The internet, of course, reacted exactly how you'd expect — with a mixture of condemnation and praise. Newsweek reported that there were even calls to fire NBC's political director Chuck Todd over the NBC event; the host of Meet the Press trended on Twitter with #FireChuckTodd ahead of the town hall. 

NBC's biggest stars didn't go quite so far, but they were united in their ire. 

Even NBC's biggest stars couldn't stop Trump's town hall

According to Variety, MSNBC star Rachel Maddow criticized her parent network for airing the president's event simultaneously with Joe Biden's town hall. Maddow also made her feelings known during an interview with VP candidate Kamala Harris. During an Oct. 14, 2020 interview on The Rachel Maddow Show, the MSNBC anchor asked Kamala Harris if she was "as mad as everybody else" about NBC's town hall with Donald Trump. Harris responded with a laugh, "I'm not touching that." But the stars of NBC, alongside many colleagues outside of the network, weren't so diplomatic. 

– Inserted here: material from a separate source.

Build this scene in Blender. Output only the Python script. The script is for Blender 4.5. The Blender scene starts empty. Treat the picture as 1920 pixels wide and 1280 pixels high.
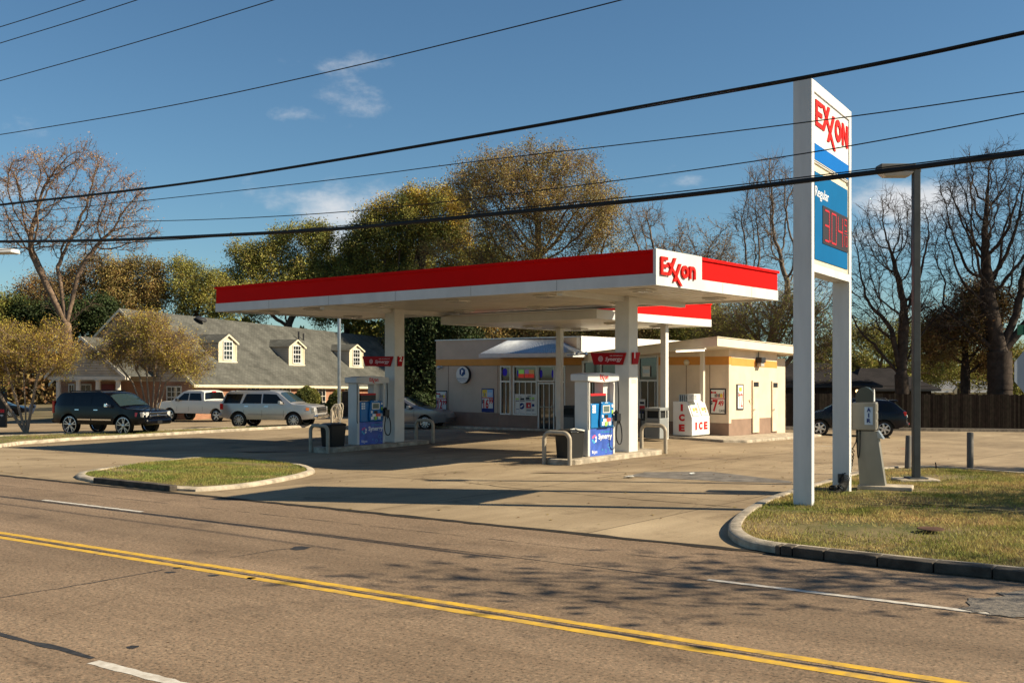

Via USA Today, the protest letter signed some of the Peacock's brightest claims the network gave in to Donald Trump; "You are enabling the president's bad behavior while undercutting the Presidential Debate Commission and doing a disservice to the American public. This is not a partisan issue. This is about the political health of our democracy." The letter also included this specific request: "We are simply asking that NBC air the President's town hall either before or after Vice President Biden's so that American voters can have the opportunity to watch both."

That didn't happen. "Our decision is motivated only by fairness, not business considerations," NBCUniversal News Group chairman Cesar Conde said in his justification for the simultaneous broadcast.

One person who did seem pleased? Donald Trump, who tweeted a dig at his opponent early the next day using a derogatory nickname and claiming the former vice president had "a very bad showing last night."